Niemcy: Drugi migrant aresztowany za gwałt zbiorowy w berlińskim Görlitzer Park po tym, jak policja przez miesiąc ukrywała szczegóły sprawy.
W niedzielę (31.07) wieczorem dokonano drugiego aresztowania w związku z głośną sprawą gwałtu zbiorowego w Görlitzer Park w wielokulturowej berlińskiej dzielnicy Kreuzberg.
Sprawa przyciągnęła szeroką uwagę ze względu na fakt, iż policja nie informowała o incydencie, a sprawcy byli na wolności od 21 czerwca. W końcu, prawie miesiąc po incydencie, gazeta Welt ujawniła, iż kobieta została wielokrotnie zgwałcona. Niektórzy twierdzili, iż policja ukrywała sprawę, ponieważ sprawcy są obcokrajowcami, co teraz można oficjalnie potwierdzić. Jeden z podejrzanych, aresztowany w czwartek, pochodzi z Somalii, a teraz dokonano drugiego aresztowania, tym razem to 22-letni mężczyzna z Gwinei Bissau.

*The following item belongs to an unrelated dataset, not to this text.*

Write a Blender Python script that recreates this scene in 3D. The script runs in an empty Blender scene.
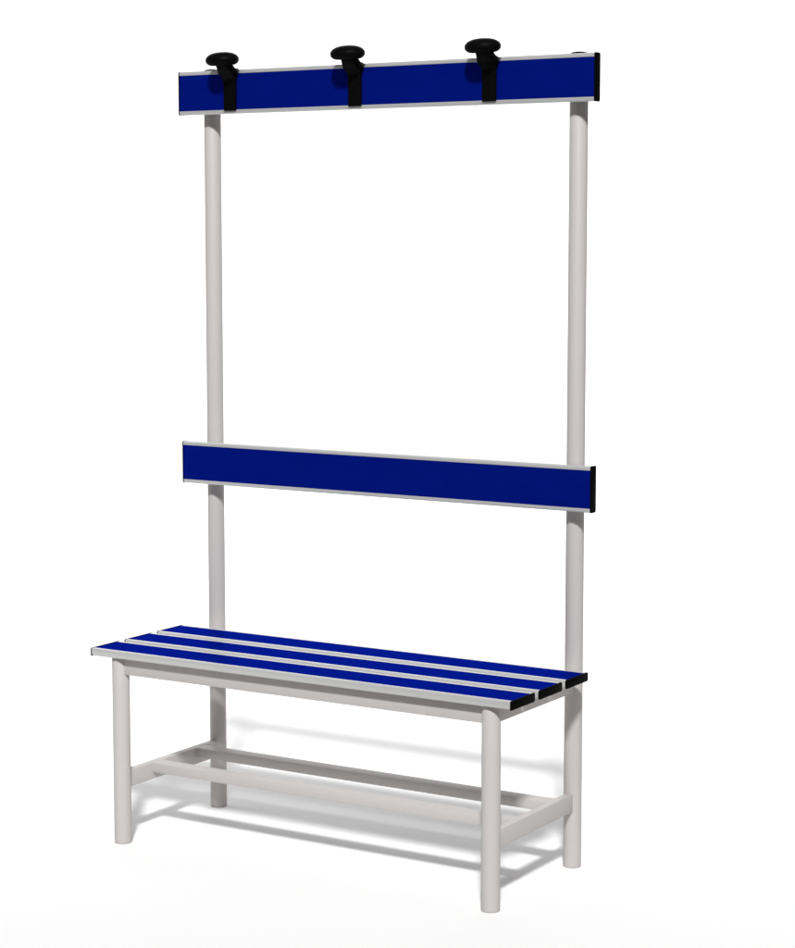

Berliner Zeitung poinformował o drugim aresztowaniu, zauważając, iż afrykański podejrzany znajdował się w pobliżu miejsca gwałtu i jest teraz w areszcie.
Według źródła policyjnego, które ujawniło szczegóły sprawy, 27-letnia kobieta została zgwałcona zbiorowo 21 czerwca wczesnym rankiem. Sprawcy przytrzymywali chłopaka ofiary, podczas gdy mężczyźni ją gwałcili. Po incydencie berlińska policja nie ujawniła żadnych szczegółów ani rysopisów czarnoskórych napastników.
Ten park pełen jest imigrantów handlujących narkotykami.
Görlitzer Park od dawna jest przedmiotem sporów w Berlinie, ponieważ popularny park jest pełen afrykańskich handlarzy narkotyków, którzy działają w każdym jego zakamarku. Park był sceną wielu aktów przemocy, widziano igły na placach zabaw, notowano też liczne napaści na tle seksualnym.
Nawet działające w parku ZOO nie jest bezpieczne. W 2017 r. syryjski migrant zgwałcił tam kucyka na oczach dzieci.
“Moja opiekunka była z naszym synem w parku Görlitzer. Byli świadkami, jak mężczyzna napastował seksualnie kucyka” – powiedziała wówczas Berliner Morgenpost jedna z kobiet. Opiekunka zrobiła wtedy mężczyźnie zdjęcie i przekazała je policji. W odpowiedzi migrantowi zakazano wstępu do zoo, ale nie wiadomo, czy postawiono mu w związku z tym jakiekolwiek zarzuty.
Od początku roku, tylko w jednym parku doszło już do ośmiu gwałtów, a także napaści na tle seksualnym i molestowania seksualnego. Pięć z tych gwałtów miało miejsce w czerwcu. Park był gniazdem lewaków, którzy bronili dilerów narkotyków, jakiekolwiek próby kontrolowania ich działalności nazywane były formą rasizmu. Znane były również pomysły zalegalizowania ich obecności w parku. Dilerzy narkotyków od lat są nieformalnie tolerowani przez policję, która rzadko kontroluje ich prowadzony na świeżym powietrzu proceder.
Jak wcześniej informował Remix News, od 2020 roku w Berlinie odnotowano prawie 300 gwałtów zbiorowych, a ponad połowa z nich została popełniona przez obcokrajowców.
Władze Berlina są również oskarżane o ukrywanie informacji o innej serii gwałtów zbiorowych w popularnej lokalizacji Schlachtensee, jeziorze w południowo-zachodnim Berlinie, w którym na początku czerwca zginęły trzy osoby, w tym 14-letnia dziewczynka. Ta sama grupa zadaniowa policji, której powierzono dochodzenie w sprawie tych przestępstw, prowadzi również dochodzenie w sprawie gwałtu zbiorowego w Görlitzer Park.
Według prokuratora, czterech podejrzanych ma od 14 do 19 lat i zostali zidentyfikowani, ale przez cały czas pozostają na wolności. Jak dotąd policja i prokuratura odmówiły podania szczegółów dotyczących narodowości i pochodzenia migracyjnego podejrzanych.
Ze względu na powszechną rolę migrantów w napaściach seksualnych, szczegóły takich przypadków były w przeszłości ukrywane, w tym niesławny masowy gwałt noworoczny z 2016 roku, w którym tysiące niemieckich kobiet było napastowanych seksualnie w całym kraju, a większość przypadków miała miejsce w Kolonii.